Presumably picked up by my mother while browsing a second hand shop or market stall, said paperback opened with a great scene of a nurse being chased down a darkened corridor by our titular dissolving dude, which my imagination rendered as a kind of Halloween II if Michael Myers had consisted of glistening grisly gristle.  The corresponding scene in the movie was definitely a bit of a let down; the eternal problem of reading the book before seeing the film: it's almost always better lit and directed in the MIND'S EYE.  The photos on both the cover and the inset bunch of pages in the centre of the book (in FULL COLOR) were certainly evocative, detailing the tragic astronaut's gradual gory degradation like an American Victor Caroon.  The film itself couldn't help to be a slight disappointment, despite featuring a small role for the late and lovely Cheryl 'Rainbeaux' Smith - I was too young to appreciate that anyway though.

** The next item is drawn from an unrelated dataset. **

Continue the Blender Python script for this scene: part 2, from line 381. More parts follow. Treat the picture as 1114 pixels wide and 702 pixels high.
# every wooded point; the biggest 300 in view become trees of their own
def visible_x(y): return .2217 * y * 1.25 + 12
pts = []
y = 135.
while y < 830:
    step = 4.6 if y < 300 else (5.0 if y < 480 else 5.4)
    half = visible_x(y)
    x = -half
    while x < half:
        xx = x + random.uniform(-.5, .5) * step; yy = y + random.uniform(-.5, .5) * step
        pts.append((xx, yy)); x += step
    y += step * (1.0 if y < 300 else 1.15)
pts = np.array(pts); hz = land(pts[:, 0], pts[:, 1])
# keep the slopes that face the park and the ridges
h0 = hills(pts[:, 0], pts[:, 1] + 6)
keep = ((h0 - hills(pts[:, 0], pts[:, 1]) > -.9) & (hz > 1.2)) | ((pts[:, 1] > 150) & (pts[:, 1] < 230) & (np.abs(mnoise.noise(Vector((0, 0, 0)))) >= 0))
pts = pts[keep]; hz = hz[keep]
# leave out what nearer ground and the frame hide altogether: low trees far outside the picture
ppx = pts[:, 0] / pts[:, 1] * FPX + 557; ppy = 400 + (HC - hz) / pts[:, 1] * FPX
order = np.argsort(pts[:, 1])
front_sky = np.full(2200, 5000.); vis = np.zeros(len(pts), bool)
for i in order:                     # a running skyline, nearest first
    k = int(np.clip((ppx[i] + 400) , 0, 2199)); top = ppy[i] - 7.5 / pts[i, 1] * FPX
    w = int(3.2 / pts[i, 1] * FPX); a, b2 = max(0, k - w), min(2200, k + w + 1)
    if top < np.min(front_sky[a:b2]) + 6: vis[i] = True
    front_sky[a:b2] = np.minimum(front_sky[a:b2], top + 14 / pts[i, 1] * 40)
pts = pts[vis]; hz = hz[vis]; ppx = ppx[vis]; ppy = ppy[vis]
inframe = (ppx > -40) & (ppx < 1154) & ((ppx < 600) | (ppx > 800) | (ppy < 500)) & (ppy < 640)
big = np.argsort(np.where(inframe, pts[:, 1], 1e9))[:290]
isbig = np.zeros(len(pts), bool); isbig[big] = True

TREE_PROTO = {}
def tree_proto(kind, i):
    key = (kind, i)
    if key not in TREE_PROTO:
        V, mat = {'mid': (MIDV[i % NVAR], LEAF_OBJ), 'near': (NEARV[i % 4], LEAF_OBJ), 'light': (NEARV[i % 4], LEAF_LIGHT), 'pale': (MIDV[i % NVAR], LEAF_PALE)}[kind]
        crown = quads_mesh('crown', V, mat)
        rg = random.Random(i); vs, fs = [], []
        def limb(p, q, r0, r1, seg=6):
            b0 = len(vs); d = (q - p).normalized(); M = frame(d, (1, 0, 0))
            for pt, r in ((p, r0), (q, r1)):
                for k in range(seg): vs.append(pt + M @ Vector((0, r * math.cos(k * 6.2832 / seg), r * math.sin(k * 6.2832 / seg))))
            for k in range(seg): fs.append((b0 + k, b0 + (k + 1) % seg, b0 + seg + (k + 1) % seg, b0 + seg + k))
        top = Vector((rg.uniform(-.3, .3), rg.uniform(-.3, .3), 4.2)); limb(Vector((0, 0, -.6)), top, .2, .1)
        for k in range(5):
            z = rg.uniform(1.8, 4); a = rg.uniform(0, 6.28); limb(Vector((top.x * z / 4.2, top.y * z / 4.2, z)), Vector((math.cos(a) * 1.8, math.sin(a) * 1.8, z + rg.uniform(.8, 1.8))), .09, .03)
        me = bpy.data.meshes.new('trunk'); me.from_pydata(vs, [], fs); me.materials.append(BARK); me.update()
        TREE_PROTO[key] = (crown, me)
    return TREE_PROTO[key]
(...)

I definitely appreciated and retained memories of The Keep, though.  Michael Mann's 1983 Nazis versus even more malevolent ancient evil tale was another EB Videos rental just like The Incredible Melting Man (in fact, according to memory, they sat alongside each other on the shelf - along with The Stuff and Street Trash.  Likewise, I recall American Werewolf  being in the vicinity of Caravan of Courage: The Ewok Adventure of all things.  Possibly that was the furries special interest shelf).

Anyway, The Keep and its perils that lay within the tomb of Rasalom (or was that 'The Five Doctors'?) has its own review on this here blog, so I won't waffle on about it as anyone interested in my opinions and thoughts on the movie can see that entry here .  It makes this list mostly for the reason of standing in the video shop and looking at its box art being a particularly strong early memory of mine.

So, there we are: my very own hateful eight (I don't hate 'em, I loves 'em) horror films that I gleefully and ghoulishly reveled in and played no small part into making me the gruesome spectre of the macabre with a fascination for film that I am.  Wouldn't have it any other way.  I'm sure that most of us could recall a litany of the things in our formative years that had an impact on our lives.  This one is mine.